▶ **Task to carry out**: What is needed is an exact copy of the lines from the line containing "Reconstruct this image" to the line containing "# A pile of", both lines included, and nothing else.

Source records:

◇ ◇ ◇ ◇ ◇ ◇ ◇

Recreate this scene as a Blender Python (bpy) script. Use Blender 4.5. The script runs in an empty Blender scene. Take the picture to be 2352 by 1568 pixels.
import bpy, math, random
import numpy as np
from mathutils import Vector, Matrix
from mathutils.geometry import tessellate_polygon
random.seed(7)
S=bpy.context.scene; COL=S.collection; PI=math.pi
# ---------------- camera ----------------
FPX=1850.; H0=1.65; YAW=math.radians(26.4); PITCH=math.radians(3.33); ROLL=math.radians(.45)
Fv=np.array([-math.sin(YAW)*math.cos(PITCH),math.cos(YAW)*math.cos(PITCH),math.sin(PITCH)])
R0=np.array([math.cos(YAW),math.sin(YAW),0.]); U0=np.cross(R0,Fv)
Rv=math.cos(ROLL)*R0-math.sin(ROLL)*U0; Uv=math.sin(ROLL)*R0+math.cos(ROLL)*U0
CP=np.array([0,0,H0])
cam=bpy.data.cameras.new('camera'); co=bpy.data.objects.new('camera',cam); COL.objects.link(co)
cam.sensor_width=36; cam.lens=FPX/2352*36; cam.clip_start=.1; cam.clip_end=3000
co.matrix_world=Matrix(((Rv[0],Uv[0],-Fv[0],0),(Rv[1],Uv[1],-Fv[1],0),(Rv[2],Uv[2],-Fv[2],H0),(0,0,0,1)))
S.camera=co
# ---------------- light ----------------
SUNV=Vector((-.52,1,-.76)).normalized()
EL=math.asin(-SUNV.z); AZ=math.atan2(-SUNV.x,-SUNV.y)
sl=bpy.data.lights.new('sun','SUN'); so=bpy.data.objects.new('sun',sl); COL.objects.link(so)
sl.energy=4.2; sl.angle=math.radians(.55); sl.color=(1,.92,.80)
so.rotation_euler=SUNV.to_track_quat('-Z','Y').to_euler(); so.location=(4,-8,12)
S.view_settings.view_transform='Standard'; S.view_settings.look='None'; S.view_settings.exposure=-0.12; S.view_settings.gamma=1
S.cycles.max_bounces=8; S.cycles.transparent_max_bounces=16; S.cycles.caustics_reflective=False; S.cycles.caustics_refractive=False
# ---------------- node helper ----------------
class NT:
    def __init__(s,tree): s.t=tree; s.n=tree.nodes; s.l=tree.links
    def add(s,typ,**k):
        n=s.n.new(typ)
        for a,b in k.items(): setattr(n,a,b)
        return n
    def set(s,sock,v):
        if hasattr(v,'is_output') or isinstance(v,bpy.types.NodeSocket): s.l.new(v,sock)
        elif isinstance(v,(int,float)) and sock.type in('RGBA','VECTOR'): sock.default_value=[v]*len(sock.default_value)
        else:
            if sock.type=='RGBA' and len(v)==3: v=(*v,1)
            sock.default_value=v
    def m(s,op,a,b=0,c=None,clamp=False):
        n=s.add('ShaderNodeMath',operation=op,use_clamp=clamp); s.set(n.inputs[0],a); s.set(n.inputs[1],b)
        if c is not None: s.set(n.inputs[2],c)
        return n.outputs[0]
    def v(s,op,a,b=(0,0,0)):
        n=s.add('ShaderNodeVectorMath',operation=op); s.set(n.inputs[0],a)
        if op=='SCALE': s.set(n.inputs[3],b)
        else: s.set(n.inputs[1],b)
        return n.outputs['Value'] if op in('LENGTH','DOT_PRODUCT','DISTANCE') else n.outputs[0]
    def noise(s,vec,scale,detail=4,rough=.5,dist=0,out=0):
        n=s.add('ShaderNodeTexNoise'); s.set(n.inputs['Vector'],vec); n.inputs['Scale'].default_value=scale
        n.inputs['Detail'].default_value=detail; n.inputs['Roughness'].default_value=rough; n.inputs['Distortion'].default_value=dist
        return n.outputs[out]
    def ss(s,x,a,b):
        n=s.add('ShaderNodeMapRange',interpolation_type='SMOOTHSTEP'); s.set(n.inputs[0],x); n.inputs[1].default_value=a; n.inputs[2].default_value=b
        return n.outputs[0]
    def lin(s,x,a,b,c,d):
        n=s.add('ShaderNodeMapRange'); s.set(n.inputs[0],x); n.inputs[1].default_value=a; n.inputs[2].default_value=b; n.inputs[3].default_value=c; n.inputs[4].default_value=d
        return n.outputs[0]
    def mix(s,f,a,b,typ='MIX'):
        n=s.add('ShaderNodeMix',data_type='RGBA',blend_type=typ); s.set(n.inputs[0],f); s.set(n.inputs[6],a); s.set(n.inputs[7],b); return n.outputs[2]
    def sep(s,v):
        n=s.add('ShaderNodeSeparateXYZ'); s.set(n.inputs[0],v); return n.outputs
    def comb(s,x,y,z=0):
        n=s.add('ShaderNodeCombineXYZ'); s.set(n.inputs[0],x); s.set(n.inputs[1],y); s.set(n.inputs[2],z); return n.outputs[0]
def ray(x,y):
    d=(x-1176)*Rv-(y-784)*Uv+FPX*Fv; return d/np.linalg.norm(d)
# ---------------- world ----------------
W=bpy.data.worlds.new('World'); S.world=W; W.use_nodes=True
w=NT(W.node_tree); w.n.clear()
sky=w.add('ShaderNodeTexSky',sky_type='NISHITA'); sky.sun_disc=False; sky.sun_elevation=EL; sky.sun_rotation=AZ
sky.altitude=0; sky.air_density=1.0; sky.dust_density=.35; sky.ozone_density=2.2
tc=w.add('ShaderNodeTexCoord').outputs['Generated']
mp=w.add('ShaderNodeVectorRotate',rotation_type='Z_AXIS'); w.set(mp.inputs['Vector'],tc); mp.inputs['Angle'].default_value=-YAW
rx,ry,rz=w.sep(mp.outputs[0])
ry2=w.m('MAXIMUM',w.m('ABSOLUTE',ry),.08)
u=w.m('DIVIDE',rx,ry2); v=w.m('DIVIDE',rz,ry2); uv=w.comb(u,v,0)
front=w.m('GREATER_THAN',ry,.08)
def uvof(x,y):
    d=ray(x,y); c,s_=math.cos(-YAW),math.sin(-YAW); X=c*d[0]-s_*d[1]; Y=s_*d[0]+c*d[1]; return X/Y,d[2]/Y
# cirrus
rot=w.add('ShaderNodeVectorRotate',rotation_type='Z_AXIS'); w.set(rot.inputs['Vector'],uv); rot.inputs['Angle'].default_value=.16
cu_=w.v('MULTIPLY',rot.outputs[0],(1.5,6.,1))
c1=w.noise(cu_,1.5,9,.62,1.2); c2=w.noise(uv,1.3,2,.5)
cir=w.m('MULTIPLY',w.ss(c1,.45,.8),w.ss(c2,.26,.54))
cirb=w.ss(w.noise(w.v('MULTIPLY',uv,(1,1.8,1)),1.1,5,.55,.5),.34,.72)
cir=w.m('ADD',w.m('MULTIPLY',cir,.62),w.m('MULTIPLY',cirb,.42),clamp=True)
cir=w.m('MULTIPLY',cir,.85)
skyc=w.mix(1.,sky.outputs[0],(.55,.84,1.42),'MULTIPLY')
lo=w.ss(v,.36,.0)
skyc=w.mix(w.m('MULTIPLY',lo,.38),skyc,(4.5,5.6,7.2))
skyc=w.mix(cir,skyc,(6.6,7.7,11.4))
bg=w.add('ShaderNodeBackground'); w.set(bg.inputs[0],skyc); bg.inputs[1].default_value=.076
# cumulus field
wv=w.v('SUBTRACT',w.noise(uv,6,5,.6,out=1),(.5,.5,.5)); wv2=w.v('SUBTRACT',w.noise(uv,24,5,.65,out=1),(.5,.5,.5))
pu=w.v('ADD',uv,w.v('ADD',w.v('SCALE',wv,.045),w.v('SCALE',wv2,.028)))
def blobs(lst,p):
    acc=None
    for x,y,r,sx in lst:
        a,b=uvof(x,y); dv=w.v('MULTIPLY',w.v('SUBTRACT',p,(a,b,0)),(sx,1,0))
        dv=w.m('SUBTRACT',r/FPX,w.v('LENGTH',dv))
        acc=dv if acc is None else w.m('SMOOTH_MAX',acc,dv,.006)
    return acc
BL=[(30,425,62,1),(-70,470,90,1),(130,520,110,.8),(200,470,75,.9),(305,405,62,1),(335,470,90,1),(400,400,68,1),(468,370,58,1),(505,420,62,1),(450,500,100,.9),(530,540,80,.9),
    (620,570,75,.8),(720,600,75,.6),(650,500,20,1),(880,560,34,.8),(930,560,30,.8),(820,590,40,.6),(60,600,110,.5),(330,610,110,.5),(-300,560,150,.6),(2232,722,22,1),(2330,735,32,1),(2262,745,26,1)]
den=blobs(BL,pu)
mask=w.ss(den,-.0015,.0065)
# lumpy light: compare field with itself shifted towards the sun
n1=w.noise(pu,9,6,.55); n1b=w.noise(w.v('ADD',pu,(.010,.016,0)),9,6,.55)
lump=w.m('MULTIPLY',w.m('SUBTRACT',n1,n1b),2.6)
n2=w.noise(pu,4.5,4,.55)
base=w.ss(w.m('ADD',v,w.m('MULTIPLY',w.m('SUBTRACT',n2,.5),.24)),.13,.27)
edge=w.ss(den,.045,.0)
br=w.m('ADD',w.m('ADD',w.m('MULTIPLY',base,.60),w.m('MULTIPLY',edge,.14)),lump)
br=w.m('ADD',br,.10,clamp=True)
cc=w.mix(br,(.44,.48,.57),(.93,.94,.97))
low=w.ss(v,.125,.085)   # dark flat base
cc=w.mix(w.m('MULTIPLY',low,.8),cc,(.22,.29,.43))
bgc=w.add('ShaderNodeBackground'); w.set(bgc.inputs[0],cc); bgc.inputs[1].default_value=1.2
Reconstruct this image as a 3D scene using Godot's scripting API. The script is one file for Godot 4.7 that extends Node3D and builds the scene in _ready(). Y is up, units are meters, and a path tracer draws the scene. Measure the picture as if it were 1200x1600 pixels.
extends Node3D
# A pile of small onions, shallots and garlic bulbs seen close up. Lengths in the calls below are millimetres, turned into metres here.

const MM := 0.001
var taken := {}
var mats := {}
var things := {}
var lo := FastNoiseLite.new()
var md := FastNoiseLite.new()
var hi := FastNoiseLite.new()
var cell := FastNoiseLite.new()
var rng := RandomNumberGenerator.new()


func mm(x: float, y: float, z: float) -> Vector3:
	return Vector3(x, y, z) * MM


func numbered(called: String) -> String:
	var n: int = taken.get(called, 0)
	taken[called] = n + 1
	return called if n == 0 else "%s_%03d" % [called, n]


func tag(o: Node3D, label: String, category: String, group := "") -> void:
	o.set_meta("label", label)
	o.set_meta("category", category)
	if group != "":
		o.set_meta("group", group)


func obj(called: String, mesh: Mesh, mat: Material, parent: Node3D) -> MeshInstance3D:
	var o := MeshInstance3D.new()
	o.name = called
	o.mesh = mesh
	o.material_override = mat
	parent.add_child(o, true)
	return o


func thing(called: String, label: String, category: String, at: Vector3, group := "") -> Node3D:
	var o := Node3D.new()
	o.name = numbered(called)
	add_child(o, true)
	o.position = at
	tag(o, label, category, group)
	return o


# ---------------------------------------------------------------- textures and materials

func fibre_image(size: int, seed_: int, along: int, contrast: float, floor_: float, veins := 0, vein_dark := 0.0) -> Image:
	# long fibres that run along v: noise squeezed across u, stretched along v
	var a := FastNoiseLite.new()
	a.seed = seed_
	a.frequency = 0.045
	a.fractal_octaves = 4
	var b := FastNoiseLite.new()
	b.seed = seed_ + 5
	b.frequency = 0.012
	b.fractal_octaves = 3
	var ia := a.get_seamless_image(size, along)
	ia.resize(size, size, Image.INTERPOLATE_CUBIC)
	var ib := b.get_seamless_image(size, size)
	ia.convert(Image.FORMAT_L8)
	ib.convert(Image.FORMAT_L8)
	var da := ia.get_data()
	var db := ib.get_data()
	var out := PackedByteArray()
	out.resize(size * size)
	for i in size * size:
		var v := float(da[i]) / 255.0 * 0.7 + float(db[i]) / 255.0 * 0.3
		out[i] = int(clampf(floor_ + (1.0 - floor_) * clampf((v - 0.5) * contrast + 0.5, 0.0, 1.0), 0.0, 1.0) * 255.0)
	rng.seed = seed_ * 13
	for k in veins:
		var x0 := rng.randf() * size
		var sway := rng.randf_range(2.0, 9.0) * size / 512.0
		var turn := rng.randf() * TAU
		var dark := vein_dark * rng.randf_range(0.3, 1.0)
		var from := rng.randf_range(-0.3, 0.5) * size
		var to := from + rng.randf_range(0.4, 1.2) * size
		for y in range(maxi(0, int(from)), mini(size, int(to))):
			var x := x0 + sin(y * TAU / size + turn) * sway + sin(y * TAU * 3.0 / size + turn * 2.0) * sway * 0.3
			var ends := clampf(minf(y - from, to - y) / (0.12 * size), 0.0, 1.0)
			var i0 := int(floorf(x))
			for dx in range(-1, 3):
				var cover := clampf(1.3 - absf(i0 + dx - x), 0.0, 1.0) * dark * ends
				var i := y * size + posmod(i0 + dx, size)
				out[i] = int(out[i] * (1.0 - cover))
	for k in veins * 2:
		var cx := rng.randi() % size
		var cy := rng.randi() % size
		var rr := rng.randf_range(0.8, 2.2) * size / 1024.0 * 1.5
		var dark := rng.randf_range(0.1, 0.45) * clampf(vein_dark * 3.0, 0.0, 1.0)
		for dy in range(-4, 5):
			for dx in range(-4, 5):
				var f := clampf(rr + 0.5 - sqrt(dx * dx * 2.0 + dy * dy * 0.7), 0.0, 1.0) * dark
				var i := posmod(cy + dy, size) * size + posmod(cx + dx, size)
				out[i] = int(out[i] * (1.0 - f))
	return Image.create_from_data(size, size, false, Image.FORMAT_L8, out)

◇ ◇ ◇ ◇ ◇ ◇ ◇

▶ **Response**:
Reconstruct this image as a 3D scene using Godot's scripting API. The script is one file for Godot 4.7 that extends Node3D and builds the scene in _ready(). Y is up, units are meters, and a path tracer draws the scene. Measure the picture as if it were 1200x1600 pixels.
extends Node3D
# A pile of small onions, shallots and garlic bulbs seen close up. Lengths in the calls below are millimetres, turned into metres here.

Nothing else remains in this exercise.